Premier pays européen de l'Europe de l'ouest à l'avoir fait fin octobre, la Suède avait vu sa décision saluée par le président de l'Autorité palestinienne comme «courageuse et historique» mais considérée «malheureuse» par Israël, qui avait rappelé son ambassadeur à Stockholm, Isaac Bachman. Les députés anglais ensuite, en avaient très majoritairement « voté le principe ». Ils seront bientôt suivis par les députés espagnols.

Le 28 novembre, les députés français sont appelés à faire de même. L'UMP a d'ores déjà décidé de s'abstenir.

Certes, « alors que la Suède a officiellement reconnu la Palestine, la proposition française, à l'instar de la britannique, n'a pas de portée contraignante. Mais sa portée symbolique est réelle, surtout venant d'un pays qui, au sein d'une Europe paralysée, se targue d'avoir toujours eu un rôle précurseur sur le dossier israélo-palestinien » note le quotidien Le Monde.

La reconnaissance de l'Etat de Palestine est une longue route, nous explique le site islamiste Ajib : « c'est à Alger, que le Conseil national palestinien adopte le 15 novembre 1988 lors de sa dix-neuvième session la déclaration d'indépendance de la Palestine. Dès lors, s'en suit une série de reconnaissance de la quasi totalité des pays arabes et africains ainsi que ceux du bloc des non-alignés et du bloc Soviétique tels que l'Angola, l'Indonésie ou encore la Russie et le Vietnam ». C'est plus de 82 pays qui reconnaissent alors, dès 1988 l'Etat de Palestine.
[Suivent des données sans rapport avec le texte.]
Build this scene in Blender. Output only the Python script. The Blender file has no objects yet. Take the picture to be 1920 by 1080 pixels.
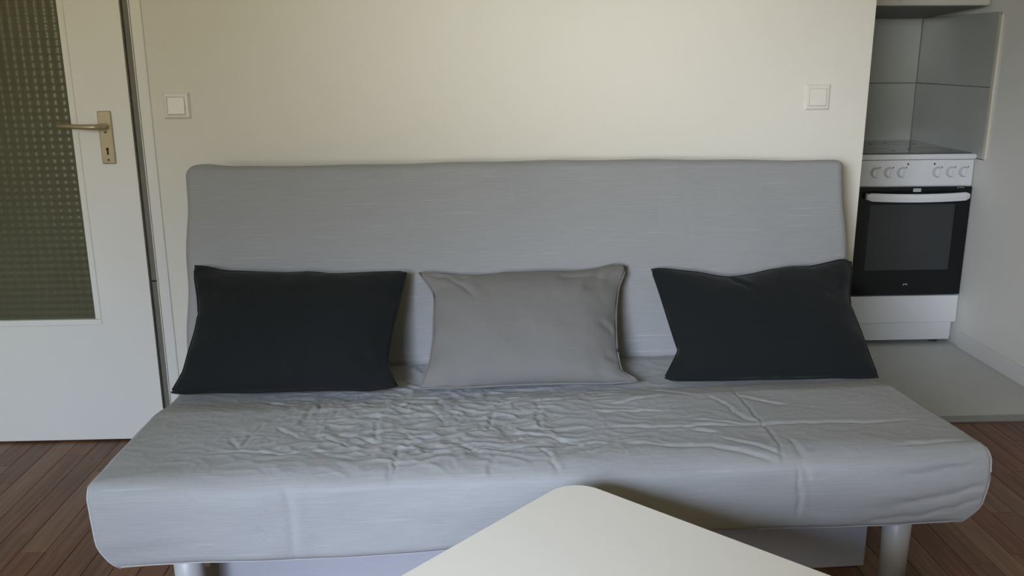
import bpy, bmesh, math, random
import numpy as np
from mathutils import Vector, Matrix, noise

scene = bpy.context.scene
C = scene.collection
random.seed(7)

# ------------------------------------------------------------------ camera
cam_d = bpy.data.cameras.new('camera')
cam_d.sensor_width = 36.0
cam_d.lens = 31.68
cam_d.clip_start = 0.02
cam = bpy.data.objects.new('camera', cam_d)
cam.matrix_world = Matrix(((0.99907, 0.01552, -0.04023, 0.0),
                           (-0.04284, 0.25002, -0.96729, 0.0),
                           (-0.00496, 0.96812, 0.25045, 1.2706),
                           (0, 0, 0, 1)))
C.objects.link(cam)
scene.camera = cam

# ------------------------------------------------------------------ world, daylight, exposure
world = bpy.data.worlds.new('world')
scene.world = world
world.use_nodes = True
wn = world.node_tree.nodes
wn['Background'].inputs[0].default_value = (0.62, 0.74, 0.90, 1)
wn['Background'].inputs[1].default_value = 0.15
scene.cycles.max_bounces = 8
scene.cycles.diffuse_bounces = 5
vs = scene.view_settings
vs.view_transform = 'Standard'
vs.look = 'None'
vs.gamma = 1.0
vs.use_curve_mapping = False
vs.exposure = 0.0


def area(name, loc, target, sx, sy, power, col, spread=180):
    l = bpy.data.lights.new(name, 'AREA')
    l.shape = 'RECTANGLE'
    l.size, l.size_y = sx, sy
    l.energy = power
    l.color = col
    l.spread = math.radians(spread)
    o = bpy.data.objects.new(name, l)
    o.location = loc
    d = Vector(target) - Vector(loc)
    o.rotation_euler = d.to_track_quat('-Z', 'Y').to_euler()
    C.objects.link(o)
    return o


WX0, WX1, WZ0, WZ1, WY = -2.05, -0.65, 0.95, 2.25, -1.75      # window opening in the wall behind the camera
WC = (-1.35, WY + 0.005, 1.6)
area('daylight_garden', WC, (-1.35, 2.9, 1.6), 1.3, 1.2, 35, (1.0, 0.90, 0.34), 180)
area('daylight_sky', WC, (-0.1, 1.5, 0.0), 1.3, 1.2, 8.0, (0.12, 0.22, 1.0), 80)
area('fill_beam_sofa', (-1.35, WY + 0.005, 1.9), (-0.1, 1.62, 0.22), 1.1, 0.5, 6.1, (0.68, 0.81, 1.0), 27)  # added narrow beam in the window, lifts the seat and sofa front
area('fill_beam_wall', WC, (0.45, 2.9, 1.35), 1.3, 1.2, 2.5, (0.96, 1.0, 1.0), 20)  # extra narrow lamp, added to brighten the back wall right of centre
area('fill_beam_niche', WC, (2.1, 3.5, 0.4), 1.3, 1.2, 3.5, (0.78, 0.86, 1.0), 24)  # added beam aimed at the kitchen niche to brighten it
area('fill_beam_door', WC, (-1.6, 2.9, 0.0), 1.3, 1.2, 3.0, (0.44, 0.68, 1.0), 30)  # added fill lamp for the foot of the door


# ------------------------------------------------------------------ helpers
def tag(o, label=None, cat=None, group=None, kind=None):
    if label: o['label'] = label
    if cat: o['category'] = cat
    if group: o['group'] = group
    if kind: o['kind'] = kind
    return o


def empty(name, loc=(0, 0, 0), rz=0.0):
    o = bpy.data.objects.new(name, None)
    o.location = loc
    o.rotation_euler = (0, 0, rz)
    o.empty_display_size = 0.1
    C.objects.link(o)
    return o


def obj(name, bm, m, parent=None, smooth=False, loc=None, rot=None):
    me = bpy.data.meshes.new(name)
    bmesh.ops.recalc_face_normals(bm, faces=bm.faces[:])
    bm.to_mesh(me)
    bm.free()
    for mm in (m if isinstance(m, (list, tuple)) else [m]):
        me.materials.append(mm)
    if smooth:
        for p in me.polygons: p.use_smooth = True
    o = bpy.data.objects.new(name, me)
    C.objects.link(o)
    if parent: o.parent = parent
    if loc: o.location = loc
    if rot: o.rotation_euler = rot
    return o


def bx(bm, x0, x1, y0, y1, z0, z1, bev=0.0, seg=2):
    r = bmesh.ops.create_cube(bm, size=1.0)
    vs_ = r['verts']
    for v in vs_:
        v.co = Vector(((x0 + x1) / 2 + v.co.x * (x1 - x0), (y0 + y1) / 2 + v.co.y * (y1 - y0), (z0 + z1) / 2 + v.co.z * (z1 - z0)))
    if bev > 0:
        es = list({e for v in vs_ for e in v.link_edges})
        bmesh.ops.bevel(bm, geom=es, offset=bev, segments=seg, profile=0.5, affect='EDGES')
    return bm


def box(*a, **k):
    return bx(bmesh.new(), *a, **k)


def cyl(bm, p0, p1, r0, r1=None, n=24, caps=True):
    if r1 is None: r1 = r0
    p0, p1 = Vector(p0), Vector(p1)
    d = p1 - p0
    q = d.to_track_quat('Z', 'Y').to_matrix().to_4x4()
    M = Matrix.Translation((p0 + p1) / 2) @ q
    bmesh.ops.create_cone(bm, cap_ends=caps, segments=n, radius1=r0, radius2=r1, depth=d.length, matrix=M)
    return bm


def tube(bm, pts, r, n=8):
    pts = [Vector(p) for p in pts]
    rings = []
    up = Vector((0, 0, 1))
    for i, p in enumerate(pts):
        t = (pts[min(i + 1, len(pts) - 1)] - pts[max(i - 1, 0)]).normalized()
        a = t.cross(up)
        if a.length < 1e-3: a = t.cross(Vector((0, 1, 0)))
        a.normalize()
        b = t.cross(a).normalized()
        rr = r[i] if isinstance(r, (list, tuple)) else r
        rings.append([bm.verts.new(p + a * rr * math.cos(2 * math.pi * k / n) + b * rr * math.sin(2 * math.pi * k / n)) for k in range(n)])
    for A, B in zip(rings, rings[1:]):
        for k in range(n):
            bm.faces.new((A[k], A[(k + 1) % n], B[(k + 1) % n], B[k]))
    bm.faces.new(rings[0])
    bm.faces.new(list(reversed(rings[-1])))
    return bm


def prism(bm, poly, z0, z1):
    a = [bm.verts.new((x, y, z0)) for x, y in poly]
    b = [bm.verts.new((x, y, z1)) for x, y in poly]
    bm.faces.new(list(reversed(a)))
    bm.faces.new(b)
    n = len(poly)
    for i in range(n):
        bm.faces.new((a[i], a[(i + 1) % n], b[(i + 1) % n], b[i]))
    return bm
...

Il faudra attendre les années 2000 pour voir une nouvelle vague de reconnaissance venue d'Amérique Latine (Venezuela, Argentine, Pérou?) Au total, la Palestine est reconnue par 135 pays.

Il faut noter que sept membres de l'Union européenne l'avaient fait mais ce, avant leur adhésion à l'UE ! Il s'agissait de la République tchèque, la Hongrie, la Pologne, la Bulgarie, la Roumanie, Malte et Chypre.